Conceiving the future is also overlooked in education, except to the extent that students study design.  Yet conceiving the future is much more than design, and may not need design if something already existing can do the job well enough, as often it can.

Students learn really useful analysis methods that can be used for predicting the future, but sadly without the context.  In practice, predictions are often needed really quickly and don’t have to be extremely accurate.

Unfortunately, students tend to spend most of their learning on really accurate methods, methods that are useful, but not always needed.  Really accurate and precise prediction is possible, but takes time and costs money.  So engineers need to decide carefully when really accurate prediction is needed.

It would be better if students could learn how to make predictions to different levels of precision, for example +/- 50%, +/- 20%, +/- 5% and within 1%.  Students learn analysis methods, often without understanding how these methods will normally be used for performance predictions.

Students also need to learn how to fill in the information gaps they will face in practice: how to make realistic assumptions and justify them.  Few of the variables they need will be easy to define.

Engineering students may take a course on project management, which when you look closely, tends to be a course on preparing project plans in the absence of real technical constraints.  But apart from that, engineering students learn next to nothing about actually delivering practical results in a project, large or small.  Many students do projects in small groups in their courses, but without any formal teaching [1].  Research shows that students ignore all the recommended best project management practices even when they receive specific teaching on those aspects.

It is assumed, somehow, that students will pick this up as they gain experience as engineers.

Now, what would you think of an engineering school that assumed that mechanical and civil engineers would pick up all they needed to know about stress and strain in the workplace, omitting it entirely from their courses.  Or an electrical engineering school that omitted fundamental circuit analysis methods?

We would expect frequent engineering failures that could have been avoided with a proper education, right?

Well, when it comes to project delivery today, that’s what we see.  Frequent failures.  When project delivery is missing from engineering education, we could expect that.

What is even more interesting is that, as I shall show in a future post, explanations for engineering value creation, particularly in the project delivery phase, are almost completely absent in the engineering and business research literature.  Engineering value creation is associated with innovation, hi-tech and inventions.  And most engineering projects avoid innovation.  More on that later.

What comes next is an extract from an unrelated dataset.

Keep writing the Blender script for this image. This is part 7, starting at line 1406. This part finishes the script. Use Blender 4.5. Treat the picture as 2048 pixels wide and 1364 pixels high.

The next interesting questions:

“Why is project delivery performance getting worse today?”  and

“Why did engineers do better at project delivery in the past?  Through much of the 20^th century?”

I will also address these questions in coming posts.

If you’re north of the equator enjoy your summer vacation, or your Eid holidays in the Muslim world. If you’re south of the equator, enjoy less email from the northern hemisphere!

Further Reading

[1] Sheppard, S. D., Macatangay, K., Colby, A., & Sullivan, W. (2009). Educating Engineers. Stanford, California: Jossey-Bass (Wiley).